The New York City bus and subway workers speak for many millions of American workers, union and nonunion, who are increasingly feeling the effects of stagnating wages, the loss of job security, and relentless attacks on health care, pensions and other benefits. Millions take note of the fact that while two or three incomes are needed to support their families, the income of the super-rich has skyrocketed.

The issue of health care concessions is national and international in scope, as every section of the economy and every capitalist class demand unending “reforms” whose aim is the dismantling of what remains of the welfare state and every social gain won over many decades of struggle. The source of these attacks is the crisis of the profit system itself.

General Motors and Ford have recently negotiated health care cuts for auto workers and retirees. IBM, though still quite profitable, is replacing its defined pension benefit system with 401(k) plans that shift the risk and responsibility for retirement income entirely onto its workforce. New York’s transit authority owes the bondholders more than $22 billion, and New York State and City agencies and quasi-public authorities have their own debts mounting up to several hundred billion dollars.

Sections of the ruling elite have convinced themselves, amidst the discrediting and virtual collapse of the sclerotic trade union organizations, that the working class itself could be dismissed. For them, the brief but powerful transit strike was a rude awakening. It was an initial expression of what is sure to develop as the emergence of a new stage of working-class struggle.

The reaction of the big-business media to the rejection of the transit contract was a predictable mixture of uneasiness and blind hatred.

Rupert Murdoch’s New York Post led the way, as usual, in seeking to whip up hysteria against the workers. Blaming Toussaint for not being able to control the rank and file, the Post editors call for “state officials...to put an end to this circus now”—presumably by insisting on binding arbitration and imposing a concessions contract if possible even worse than the one just rejected by the union membership.

Post columnist John Podhoretz went further. “If New York’s transit workers dare to strike again,” he warned, “they should be arrested by the thousands and fired en masse.” As far as Podhoretz is concerned, the concessions contract just rejected was “a lousy one”—because it didn’t go nearly far enough in robbing the workers of pensions, health care and other benefits. These are not simply the rantings of a right-wing demagogue. Podhoretz articulates the views of a significant and growing section of the media and political establishment. His views reflect the reality of the growing crisis and the need for unrestrained class war against the working class—of the growing need, if the profit system is to survive, to smash every vestige of the gains of earlier struggles.

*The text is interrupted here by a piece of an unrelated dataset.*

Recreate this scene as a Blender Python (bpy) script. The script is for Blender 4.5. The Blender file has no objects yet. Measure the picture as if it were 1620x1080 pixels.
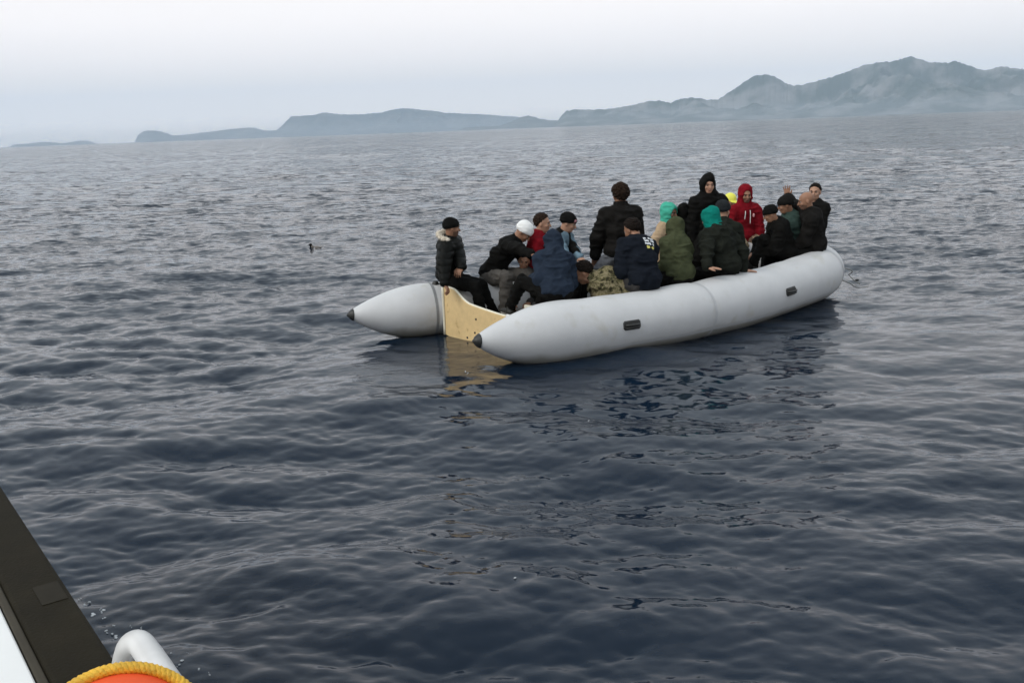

The editors of the liberal New York Times were more diplomatic in their language bemoaning the transit workers’ vote, but only because they fear that an ongoing struggle threatens to radicalize other sections of the working class. Admitting that “New Yorkers heard [the transit workers’ concerns], and many empathized,” the Times editors added immediately, “But enough is enough. It is incumbent on all sides to get this contract settled.”

While the contract rejection constitutes an embarrassing blow to the ruling elite and its trade union partners, by itself it resolves nothing. It underscores the issues that were posed as soon as the workers took strike action last December 20. Without a political strategy and the mobilization of the working class against the profit system, neither the transit workers nor any other separate section of labor can win even the slightest improvement. The “no” vote must become the springboard of a new political struggle. In the absence of such a struggle, the dispute will either go to arbitration or be settled in a new deal behind closed doors that only rearranges the givebacks.

The members of TWU Local 100 were sent back and handed a concessions contract last month, not because they lacked support, but because their fight was conducted on the level of pure-and-simple trade unionism. City union leaders refused even to publicly state that they supported the strike and refused to mobilize other workers in support.

The essence of a political strategy is the recognition of the difference between friends and enemies. Every section of working people—the employed and unemployed, retired workers, youth, sections of small business—shares a common bond with the transit workers, and these layers constitute the vast majority of the population. Arrayed against the transit workers stand all the official spokesmen of the status quo—the media, the politicians, and the trade union officials.

The transit workers’ experience has demonstrated yet again the impossibility of reviving the unions as instruments of working class struggle. The bankruptcy of these outlived organizations stems not simply from the motives of individual bureaucrats, but from the fact that they rest on and base themselves on the system of capitalist production. Since capitalism has now declared that we face a “new world”—a world of permanent job insecurity and a worldwide race to the bottom as far as wages and conditions are concerned—the unions obediently proceed to discipline their shrinking membership.

Because Toussaint subordinates himself completely to the system of big business, he can only follow the same path as those whom he denounced when he ran as an opposition candidate for the local union presidency. Today’s “dissidents,” denouncing Toussaint and the contract while remaining silent on the burning political issues, are equally bankrupt.

What is urgently needed is an independent struggle, in opposition to the union bureaucracy and its alliance with the Democrats, which remains the means by which workers are tied to the profit system.

The World Socialist Web Site and the Socialist Equality Party have backed the transit workers unconditionally in their fight to protect their jobs and conditions. We have fought to win support for the transit workers’ struggle by showing that their fight is the fight of every section of the working class. We have insisted that answering the attacks of big business and its politicians requires an alternative to the profit system that is dictating this assault.

Out of the new wave of class struggle in this country and internationally must emerge the fight for a new leadership, building a socialist movement to fight for social equality through the reorganization of economic life on a democratic basis. We urge transit workers and all those who recognize the importance of their struggle to join the SEP to build this leadership.